E quanto a Seguro Sanches e Santos Silva, já se pronunciaram?

Só o primeiro. O presidente da comissão de inquérito à TAP disse que vai insistir com o Governo para enviar o parecer jurídico — isto depois de uma reunião de emergência pedida pelo PSD para discutir o tema.

Depois de mais de uma hora de discussão foi decidido que Seguro Sanches vai proceder às diligências necessárias para insistir com o Governo para que envie a documentação que foi solicitada. De acordo com Seguro Sanches, ficará claro na exposição que o pedido deste parecer “está dentro do âmbito da comissão de inquérito”, refutando assim um dos argumentos do Governo para não enviar esta documentação.

O PSD, contudo, não concordou e recorreu desta decisão do presidente da comissão de inquérito por considerar que, segundo o regime jurídico dos inquéritos parlamentares, devia ser o presidente da Assembleia da República a proceder a estas diligências.

No entanto, o PSD ficou isolado nesta posição e o seu recurso foi chumbado, tendo os restantes partidos defendido que devia ser seguido o mesmo critério que tem sido usado quando uma entidade não envia documentação dentro do prazo lugar, ou seja, ser o presidente da comissão a fazer esta diligência.

Houve mais alguma manifestação quanto a este parecer?

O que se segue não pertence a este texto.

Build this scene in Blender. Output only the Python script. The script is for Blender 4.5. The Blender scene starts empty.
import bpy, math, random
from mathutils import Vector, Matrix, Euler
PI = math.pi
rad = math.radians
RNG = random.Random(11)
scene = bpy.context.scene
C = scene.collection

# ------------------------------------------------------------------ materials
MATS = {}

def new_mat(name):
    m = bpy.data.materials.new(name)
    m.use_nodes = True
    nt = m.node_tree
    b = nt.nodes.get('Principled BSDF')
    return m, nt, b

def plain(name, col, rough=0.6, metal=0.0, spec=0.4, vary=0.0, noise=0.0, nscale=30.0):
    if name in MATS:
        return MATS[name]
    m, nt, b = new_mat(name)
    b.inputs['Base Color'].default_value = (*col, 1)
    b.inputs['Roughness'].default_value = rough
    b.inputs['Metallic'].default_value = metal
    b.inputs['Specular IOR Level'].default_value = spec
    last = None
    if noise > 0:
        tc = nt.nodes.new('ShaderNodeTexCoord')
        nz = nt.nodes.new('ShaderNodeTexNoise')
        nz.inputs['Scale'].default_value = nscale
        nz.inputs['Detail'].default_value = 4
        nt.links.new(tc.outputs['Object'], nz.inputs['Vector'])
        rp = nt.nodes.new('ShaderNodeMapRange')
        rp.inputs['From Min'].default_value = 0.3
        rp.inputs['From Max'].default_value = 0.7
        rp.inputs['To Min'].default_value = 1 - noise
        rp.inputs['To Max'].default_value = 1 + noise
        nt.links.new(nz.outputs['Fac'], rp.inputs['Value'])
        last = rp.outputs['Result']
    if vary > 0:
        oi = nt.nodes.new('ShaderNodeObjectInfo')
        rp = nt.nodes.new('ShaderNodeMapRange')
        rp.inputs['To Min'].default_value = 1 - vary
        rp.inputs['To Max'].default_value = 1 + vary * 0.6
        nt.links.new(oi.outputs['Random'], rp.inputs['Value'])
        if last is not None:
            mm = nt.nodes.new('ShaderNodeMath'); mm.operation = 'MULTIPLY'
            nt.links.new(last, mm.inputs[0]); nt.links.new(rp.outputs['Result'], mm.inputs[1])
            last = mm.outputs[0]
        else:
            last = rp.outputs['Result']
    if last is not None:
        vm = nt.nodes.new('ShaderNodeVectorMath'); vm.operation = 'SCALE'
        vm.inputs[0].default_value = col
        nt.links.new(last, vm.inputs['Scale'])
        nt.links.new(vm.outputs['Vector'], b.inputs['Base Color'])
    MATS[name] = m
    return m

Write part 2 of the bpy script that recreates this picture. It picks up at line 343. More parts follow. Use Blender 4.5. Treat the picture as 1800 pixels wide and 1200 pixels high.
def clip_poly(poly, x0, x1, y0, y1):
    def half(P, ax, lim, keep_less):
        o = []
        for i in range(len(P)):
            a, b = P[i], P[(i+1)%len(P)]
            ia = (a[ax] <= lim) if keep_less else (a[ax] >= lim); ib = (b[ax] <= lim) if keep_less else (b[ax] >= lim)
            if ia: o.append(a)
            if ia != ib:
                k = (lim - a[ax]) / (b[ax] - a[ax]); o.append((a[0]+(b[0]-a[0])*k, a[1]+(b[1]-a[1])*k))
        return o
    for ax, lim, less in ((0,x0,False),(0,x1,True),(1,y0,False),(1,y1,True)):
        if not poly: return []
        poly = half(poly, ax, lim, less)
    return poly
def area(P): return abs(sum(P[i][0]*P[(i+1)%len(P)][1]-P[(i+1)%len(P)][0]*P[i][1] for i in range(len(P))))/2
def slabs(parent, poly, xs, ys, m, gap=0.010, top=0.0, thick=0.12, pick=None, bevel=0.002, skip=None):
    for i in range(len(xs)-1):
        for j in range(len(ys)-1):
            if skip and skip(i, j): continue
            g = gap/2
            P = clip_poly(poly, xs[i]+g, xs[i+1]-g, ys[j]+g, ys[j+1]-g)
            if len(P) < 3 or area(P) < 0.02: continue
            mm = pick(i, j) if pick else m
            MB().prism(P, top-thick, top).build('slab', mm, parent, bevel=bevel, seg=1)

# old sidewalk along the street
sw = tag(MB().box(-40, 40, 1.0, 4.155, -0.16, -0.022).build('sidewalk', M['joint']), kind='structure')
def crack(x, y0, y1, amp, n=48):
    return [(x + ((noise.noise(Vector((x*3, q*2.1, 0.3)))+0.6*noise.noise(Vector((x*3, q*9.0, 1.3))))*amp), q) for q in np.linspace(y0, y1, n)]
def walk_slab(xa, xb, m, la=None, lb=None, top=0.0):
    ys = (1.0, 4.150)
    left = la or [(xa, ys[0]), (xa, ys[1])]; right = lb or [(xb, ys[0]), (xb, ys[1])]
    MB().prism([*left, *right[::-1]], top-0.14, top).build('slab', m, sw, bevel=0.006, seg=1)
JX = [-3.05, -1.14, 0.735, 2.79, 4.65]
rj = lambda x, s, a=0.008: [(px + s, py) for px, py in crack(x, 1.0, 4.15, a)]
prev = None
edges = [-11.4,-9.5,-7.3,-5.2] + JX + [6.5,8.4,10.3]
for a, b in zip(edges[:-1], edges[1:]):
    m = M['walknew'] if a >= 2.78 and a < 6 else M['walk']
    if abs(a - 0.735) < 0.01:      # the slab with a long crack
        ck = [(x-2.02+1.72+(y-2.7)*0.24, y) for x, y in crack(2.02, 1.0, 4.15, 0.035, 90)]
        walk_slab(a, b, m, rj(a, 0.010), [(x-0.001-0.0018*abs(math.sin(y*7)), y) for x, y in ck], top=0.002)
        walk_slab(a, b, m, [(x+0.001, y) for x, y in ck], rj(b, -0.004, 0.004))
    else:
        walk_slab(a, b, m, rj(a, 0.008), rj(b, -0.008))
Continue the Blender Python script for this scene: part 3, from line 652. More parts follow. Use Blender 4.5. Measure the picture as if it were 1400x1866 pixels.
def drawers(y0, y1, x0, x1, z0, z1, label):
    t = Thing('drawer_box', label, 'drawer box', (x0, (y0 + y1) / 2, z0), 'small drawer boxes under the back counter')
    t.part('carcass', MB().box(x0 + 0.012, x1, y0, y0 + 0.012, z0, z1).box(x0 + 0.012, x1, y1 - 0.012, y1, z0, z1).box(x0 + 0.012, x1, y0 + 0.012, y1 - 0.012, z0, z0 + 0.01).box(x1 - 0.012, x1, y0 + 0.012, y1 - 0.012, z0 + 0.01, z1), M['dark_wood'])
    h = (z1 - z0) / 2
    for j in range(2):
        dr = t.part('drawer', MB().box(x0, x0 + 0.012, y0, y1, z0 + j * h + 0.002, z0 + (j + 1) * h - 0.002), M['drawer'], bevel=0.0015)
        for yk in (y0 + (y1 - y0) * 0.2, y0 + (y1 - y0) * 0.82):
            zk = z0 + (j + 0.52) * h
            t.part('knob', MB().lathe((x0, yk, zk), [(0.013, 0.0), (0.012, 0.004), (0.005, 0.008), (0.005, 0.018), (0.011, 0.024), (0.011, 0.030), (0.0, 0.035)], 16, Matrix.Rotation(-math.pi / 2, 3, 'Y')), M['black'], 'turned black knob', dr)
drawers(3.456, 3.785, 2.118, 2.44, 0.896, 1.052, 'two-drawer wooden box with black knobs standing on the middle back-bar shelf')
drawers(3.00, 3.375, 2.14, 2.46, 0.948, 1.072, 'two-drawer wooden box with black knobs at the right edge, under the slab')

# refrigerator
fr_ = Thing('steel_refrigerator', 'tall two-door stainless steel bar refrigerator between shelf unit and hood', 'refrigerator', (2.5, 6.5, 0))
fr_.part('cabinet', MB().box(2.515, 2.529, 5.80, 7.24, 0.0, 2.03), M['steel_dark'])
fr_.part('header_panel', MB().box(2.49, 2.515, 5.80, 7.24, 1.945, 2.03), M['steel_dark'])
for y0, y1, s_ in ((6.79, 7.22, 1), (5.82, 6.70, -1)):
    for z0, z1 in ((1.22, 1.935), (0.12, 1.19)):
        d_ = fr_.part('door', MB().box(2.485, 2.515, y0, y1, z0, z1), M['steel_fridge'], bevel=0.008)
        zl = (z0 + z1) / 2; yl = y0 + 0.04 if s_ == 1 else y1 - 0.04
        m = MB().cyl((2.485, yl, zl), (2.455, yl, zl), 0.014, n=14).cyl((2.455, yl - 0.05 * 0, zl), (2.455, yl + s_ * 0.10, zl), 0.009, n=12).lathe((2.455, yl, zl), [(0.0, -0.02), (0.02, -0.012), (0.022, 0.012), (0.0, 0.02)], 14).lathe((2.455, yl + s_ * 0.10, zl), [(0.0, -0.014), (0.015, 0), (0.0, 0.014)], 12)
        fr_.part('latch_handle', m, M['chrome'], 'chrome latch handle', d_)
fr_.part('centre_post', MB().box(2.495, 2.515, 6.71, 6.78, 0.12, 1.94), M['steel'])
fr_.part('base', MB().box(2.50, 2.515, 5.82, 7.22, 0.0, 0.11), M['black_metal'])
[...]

Sim, curiosamente da parte da equipa legal de Christine Ourmières-Widener, que desconhece a existência de tal parecer jurídico. "A única coisa que recebemos e sobre a qual nos pronunciámos são as duas deliberações da assembleia-geral. Tirando isso e o relatório da IGF [Inspeção-Geral de Finanças] não conhecemos mais nada", respondeu a advogada Inês Arruda.